» **Data entries**
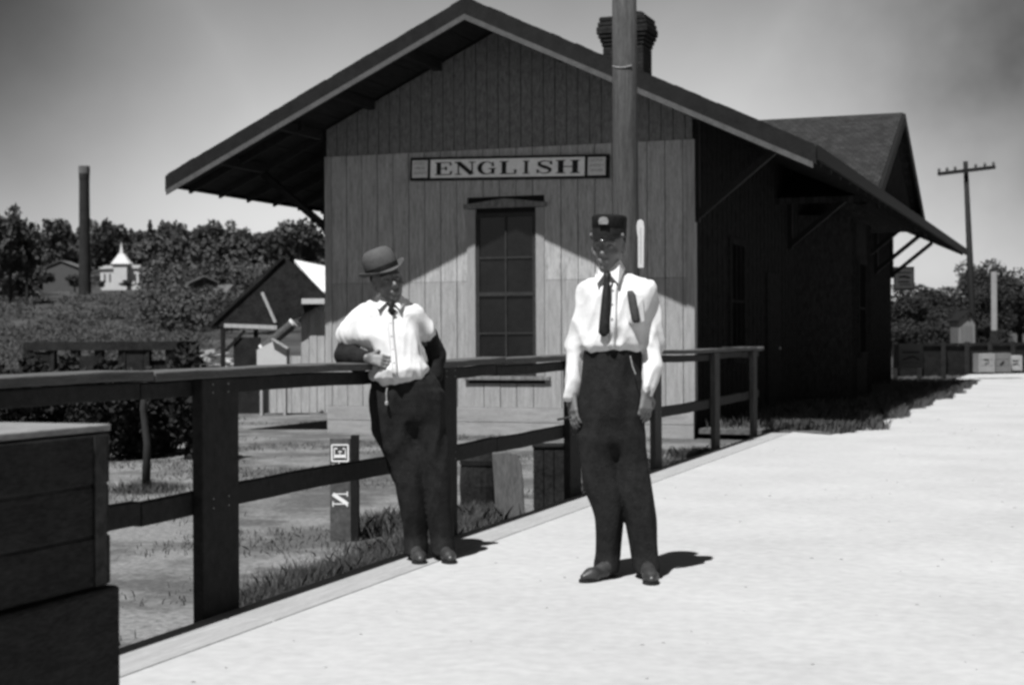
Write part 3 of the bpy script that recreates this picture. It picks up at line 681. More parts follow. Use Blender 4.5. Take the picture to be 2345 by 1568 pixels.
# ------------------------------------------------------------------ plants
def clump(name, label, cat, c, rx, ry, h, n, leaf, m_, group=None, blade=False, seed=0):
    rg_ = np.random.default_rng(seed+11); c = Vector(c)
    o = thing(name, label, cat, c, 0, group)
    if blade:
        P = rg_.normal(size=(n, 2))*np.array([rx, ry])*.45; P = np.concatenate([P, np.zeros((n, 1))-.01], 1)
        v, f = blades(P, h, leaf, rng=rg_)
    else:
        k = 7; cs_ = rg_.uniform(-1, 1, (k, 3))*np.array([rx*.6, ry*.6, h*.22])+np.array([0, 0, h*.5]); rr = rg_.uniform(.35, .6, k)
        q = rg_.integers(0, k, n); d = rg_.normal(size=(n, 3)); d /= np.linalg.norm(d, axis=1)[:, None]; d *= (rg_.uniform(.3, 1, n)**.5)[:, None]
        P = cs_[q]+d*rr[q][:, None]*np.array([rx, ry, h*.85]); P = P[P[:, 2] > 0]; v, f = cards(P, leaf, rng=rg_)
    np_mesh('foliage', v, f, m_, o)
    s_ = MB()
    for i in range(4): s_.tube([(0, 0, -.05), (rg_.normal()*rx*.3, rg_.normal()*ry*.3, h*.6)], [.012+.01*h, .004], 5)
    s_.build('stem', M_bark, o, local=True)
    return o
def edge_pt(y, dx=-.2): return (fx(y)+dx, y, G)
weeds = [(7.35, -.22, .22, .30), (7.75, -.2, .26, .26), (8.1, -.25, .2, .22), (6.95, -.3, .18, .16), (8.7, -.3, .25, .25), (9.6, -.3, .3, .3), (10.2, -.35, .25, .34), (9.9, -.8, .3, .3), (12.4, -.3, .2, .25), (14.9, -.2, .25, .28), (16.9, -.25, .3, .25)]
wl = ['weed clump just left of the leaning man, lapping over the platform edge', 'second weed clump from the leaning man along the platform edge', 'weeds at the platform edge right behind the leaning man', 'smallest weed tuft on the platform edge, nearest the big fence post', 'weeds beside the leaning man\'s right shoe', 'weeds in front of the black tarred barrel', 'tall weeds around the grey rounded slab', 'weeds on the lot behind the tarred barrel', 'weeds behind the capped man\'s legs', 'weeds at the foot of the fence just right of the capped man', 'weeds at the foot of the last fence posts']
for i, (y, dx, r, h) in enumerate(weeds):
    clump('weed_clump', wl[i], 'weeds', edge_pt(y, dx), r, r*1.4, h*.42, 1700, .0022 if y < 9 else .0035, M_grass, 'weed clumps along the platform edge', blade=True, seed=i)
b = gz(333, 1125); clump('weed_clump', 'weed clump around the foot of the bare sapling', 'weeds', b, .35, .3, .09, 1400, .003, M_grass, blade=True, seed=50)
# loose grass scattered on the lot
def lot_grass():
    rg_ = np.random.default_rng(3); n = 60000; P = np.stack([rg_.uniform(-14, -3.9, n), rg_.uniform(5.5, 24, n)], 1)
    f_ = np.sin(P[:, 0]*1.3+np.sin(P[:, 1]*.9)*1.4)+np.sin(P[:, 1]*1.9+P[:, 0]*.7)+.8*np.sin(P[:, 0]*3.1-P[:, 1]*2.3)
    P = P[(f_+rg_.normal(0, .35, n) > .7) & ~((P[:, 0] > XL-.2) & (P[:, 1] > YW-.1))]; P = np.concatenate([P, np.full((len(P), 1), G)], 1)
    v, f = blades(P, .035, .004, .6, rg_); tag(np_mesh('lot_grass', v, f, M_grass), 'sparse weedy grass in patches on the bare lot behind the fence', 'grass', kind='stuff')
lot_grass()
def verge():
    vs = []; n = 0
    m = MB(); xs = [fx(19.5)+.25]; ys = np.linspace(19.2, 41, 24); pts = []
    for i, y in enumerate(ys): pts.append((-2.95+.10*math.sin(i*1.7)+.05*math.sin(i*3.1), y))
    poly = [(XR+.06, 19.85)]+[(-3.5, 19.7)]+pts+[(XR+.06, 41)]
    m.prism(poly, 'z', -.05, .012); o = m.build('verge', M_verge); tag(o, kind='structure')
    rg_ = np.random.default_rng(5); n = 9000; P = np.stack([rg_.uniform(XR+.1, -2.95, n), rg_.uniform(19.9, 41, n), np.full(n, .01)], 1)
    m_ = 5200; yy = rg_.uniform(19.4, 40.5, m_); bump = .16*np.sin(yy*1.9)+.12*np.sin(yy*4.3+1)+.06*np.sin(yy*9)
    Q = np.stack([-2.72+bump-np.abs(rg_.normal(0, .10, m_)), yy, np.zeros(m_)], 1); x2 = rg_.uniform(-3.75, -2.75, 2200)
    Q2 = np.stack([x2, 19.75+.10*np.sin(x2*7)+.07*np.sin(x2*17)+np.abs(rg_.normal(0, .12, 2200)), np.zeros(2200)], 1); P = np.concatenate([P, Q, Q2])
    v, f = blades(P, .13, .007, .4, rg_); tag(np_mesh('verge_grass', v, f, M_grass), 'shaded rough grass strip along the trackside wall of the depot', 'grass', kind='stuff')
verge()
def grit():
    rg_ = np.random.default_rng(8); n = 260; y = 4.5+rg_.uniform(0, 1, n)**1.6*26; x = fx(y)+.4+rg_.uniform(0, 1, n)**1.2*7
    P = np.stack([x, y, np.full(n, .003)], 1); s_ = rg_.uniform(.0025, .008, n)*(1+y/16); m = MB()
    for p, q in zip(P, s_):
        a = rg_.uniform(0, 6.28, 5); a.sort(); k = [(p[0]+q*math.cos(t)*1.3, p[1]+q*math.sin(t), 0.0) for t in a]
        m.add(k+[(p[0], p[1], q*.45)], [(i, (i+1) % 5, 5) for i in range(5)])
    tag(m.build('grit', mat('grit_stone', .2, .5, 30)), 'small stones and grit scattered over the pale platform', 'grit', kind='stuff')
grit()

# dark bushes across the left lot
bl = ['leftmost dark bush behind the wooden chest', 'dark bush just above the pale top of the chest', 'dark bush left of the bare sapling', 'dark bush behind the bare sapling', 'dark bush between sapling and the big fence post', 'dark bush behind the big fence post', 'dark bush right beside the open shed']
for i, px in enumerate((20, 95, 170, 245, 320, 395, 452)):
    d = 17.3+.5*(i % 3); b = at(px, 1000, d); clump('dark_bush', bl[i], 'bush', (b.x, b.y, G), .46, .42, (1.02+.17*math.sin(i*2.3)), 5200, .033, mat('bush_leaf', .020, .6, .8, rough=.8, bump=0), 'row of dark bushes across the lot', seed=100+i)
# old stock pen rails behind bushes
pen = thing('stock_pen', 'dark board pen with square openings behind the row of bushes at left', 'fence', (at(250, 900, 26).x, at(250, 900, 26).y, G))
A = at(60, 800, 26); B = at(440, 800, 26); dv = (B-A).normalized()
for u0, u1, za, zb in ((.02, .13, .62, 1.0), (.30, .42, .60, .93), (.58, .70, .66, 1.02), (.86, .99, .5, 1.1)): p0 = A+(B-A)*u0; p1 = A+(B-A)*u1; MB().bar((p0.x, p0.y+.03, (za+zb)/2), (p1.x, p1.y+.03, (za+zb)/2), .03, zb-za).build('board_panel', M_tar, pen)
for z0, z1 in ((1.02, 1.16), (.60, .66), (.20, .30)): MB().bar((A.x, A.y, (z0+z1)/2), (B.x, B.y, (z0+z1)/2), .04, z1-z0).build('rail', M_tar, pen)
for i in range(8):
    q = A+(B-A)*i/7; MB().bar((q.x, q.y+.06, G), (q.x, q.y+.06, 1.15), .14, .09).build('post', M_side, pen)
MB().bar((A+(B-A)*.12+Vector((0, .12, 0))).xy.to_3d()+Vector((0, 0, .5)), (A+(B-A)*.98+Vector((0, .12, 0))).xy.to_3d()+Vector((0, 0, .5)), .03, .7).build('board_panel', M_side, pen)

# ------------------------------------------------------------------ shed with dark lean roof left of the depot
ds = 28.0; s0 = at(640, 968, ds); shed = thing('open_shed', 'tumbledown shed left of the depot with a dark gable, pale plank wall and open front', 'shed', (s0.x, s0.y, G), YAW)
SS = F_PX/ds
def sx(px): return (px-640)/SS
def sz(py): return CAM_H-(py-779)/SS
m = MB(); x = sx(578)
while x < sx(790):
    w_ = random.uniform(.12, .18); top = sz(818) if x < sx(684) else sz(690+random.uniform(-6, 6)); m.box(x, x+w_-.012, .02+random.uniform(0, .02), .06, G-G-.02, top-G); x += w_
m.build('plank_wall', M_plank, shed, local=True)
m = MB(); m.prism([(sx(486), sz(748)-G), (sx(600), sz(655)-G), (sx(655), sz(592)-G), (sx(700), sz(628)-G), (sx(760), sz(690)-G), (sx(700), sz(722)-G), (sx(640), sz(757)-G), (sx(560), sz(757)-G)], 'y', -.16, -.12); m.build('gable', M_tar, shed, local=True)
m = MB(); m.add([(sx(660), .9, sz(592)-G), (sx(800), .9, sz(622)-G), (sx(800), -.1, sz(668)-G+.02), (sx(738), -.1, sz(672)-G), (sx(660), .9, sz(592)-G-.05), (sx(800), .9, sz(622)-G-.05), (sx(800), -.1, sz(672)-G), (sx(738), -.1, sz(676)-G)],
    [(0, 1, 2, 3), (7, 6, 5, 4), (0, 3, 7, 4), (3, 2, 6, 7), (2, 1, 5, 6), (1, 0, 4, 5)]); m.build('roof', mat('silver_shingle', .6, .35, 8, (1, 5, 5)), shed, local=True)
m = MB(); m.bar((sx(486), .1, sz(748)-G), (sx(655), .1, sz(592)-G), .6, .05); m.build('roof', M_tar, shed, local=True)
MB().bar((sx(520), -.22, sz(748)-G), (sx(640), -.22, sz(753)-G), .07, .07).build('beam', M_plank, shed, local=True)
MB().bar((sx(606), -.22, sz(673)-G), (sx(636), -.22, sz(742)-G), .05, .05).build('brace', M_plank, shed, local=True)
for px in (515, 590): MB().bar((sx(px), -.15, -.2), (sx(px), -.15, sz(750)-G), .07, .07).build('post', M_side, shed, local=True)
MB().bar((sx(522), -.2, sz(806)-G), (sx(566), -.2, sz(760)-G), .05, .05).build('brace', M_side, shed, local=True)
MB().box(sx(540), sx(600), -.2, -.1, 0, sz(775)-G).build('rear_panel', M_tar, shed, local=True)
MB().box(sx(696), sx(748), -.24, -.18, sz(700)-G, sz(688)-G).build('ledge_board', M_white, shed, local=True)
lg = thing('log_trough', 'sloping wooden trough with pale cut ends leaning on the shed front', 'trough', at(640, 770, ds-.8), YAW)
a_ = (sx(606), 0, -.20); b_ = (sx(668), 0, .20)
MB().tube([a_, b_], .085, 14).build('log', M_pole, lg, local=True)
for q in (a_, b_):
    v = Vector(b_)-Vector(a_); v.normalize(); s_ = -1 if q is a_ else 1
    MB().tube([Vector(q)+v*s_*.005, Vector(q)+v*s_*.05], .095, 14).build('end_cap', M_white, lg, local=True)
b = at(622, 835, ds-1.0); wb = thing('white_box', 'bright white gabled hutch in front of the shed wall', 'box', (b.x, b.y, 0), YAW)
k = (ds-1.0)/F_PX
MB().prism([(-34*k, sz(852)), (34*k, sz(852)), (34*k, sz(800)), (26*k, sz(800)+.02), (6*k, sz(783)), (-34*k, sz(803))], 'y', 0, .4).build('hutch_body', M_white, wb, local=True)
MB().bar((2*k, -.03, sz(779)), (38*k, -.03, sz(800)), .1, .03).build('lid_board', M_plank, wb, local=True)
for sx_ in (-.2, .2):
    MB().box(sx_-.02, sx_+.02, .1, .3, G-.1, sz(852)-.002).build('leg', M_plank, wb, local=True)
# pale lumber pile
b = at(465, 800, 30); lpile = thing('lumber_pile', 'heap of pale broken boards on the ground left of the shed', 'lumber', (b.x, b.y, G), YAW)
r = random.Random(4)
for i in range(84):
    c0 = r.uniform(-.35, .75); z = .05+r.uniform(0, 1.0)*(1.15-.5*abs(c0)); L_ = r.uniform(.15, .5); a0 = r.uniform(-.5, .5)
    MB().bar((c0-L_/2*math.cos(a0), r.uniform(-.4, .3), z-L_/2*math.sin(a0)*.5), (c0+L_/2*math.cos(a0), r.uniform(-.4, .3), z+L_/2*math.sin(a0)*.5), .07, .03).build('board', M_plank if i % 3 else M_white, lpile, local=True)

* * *

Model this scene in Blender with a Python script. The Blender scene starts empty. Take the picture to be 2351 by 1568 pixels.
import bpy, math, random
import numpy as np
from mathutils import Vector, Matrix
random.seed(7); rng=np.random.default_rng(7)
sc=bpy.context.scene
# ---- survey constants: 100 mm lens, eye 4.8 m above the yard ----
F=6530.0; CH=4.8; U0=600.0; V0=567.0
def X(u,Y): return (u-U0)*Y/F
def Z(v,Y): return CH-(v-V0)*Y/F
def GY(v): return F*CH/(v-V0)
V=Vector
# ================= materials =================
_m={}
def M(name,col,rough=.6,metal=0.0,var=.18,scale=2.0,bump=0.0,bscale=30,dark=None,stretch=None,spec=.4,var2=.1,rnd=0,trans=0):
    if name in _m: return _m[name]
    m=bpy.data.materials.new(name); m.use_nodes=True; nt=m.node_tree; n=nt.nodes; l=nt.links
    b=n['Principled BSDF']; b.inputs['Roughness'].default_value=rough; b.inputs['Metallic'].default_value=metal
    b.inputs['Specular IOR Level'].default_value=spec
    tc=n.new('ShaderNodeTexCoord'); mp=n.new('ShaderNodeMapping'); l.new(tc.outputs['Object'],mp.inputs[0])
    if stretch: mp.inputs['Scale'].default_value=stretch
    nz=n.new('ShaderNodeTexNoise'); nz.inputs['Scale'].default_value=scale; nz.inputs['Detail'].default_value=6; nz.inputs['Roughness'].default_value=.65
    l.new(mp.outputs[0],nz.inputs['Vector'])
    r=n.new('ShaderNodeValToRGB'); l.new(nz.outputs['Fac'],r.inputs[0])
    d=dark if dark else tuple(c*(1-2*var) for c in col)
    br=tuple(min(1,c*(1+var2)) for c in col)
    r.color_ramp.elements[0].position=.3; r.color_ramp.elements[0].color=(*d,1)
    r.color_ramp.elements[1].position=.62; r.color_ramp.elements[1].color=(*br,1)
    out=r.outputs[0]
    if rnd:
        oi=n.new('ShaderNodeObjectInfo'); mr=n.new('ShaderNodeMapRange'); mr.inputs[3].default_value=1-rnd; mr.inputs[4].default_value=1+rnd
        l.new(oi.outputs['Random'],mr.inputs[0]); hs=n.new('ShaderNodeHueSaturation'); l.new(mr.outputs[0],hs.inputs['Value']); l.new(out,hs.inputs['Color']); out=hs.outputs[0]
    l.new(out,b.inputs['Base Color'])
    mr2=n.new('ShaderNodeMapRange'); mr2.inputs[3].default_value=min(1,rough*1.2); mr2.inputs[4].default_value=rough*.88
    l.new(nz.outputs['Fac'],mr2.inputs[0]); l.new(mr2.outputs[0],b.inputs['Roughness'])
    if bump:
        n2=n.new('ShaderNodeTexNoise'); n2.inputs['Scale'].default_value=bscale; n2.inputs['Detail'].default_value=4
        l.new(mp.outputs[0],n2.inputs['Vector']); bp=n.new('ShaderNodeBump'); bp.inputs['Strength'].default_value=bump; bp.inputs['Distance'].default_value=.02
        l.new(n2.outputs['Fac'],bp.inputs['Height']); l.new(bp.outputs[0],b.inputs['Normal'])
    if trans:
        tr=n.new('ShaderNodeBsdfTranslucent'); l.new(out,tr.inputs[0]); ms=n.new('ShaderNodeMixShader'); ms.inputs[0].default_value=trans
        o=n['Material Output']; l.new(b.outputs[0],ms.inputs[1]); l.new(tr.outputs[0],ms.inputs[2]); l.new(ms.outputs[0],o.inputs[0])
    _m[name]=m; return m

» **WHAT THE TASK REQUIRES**
Pick out and copy every line that contains the word "script".

» **ANSWER**
Write part 3 of the bpy script that recreates this picture. It picks up at line 681. More parts follow. Use Blender 4.5. Take the picture to be 2345 by 1568 pixels.
Model this scene in Blender with a Python script. The Blender scene starts empty. Take the picture to be 2351 by 1568 pixels.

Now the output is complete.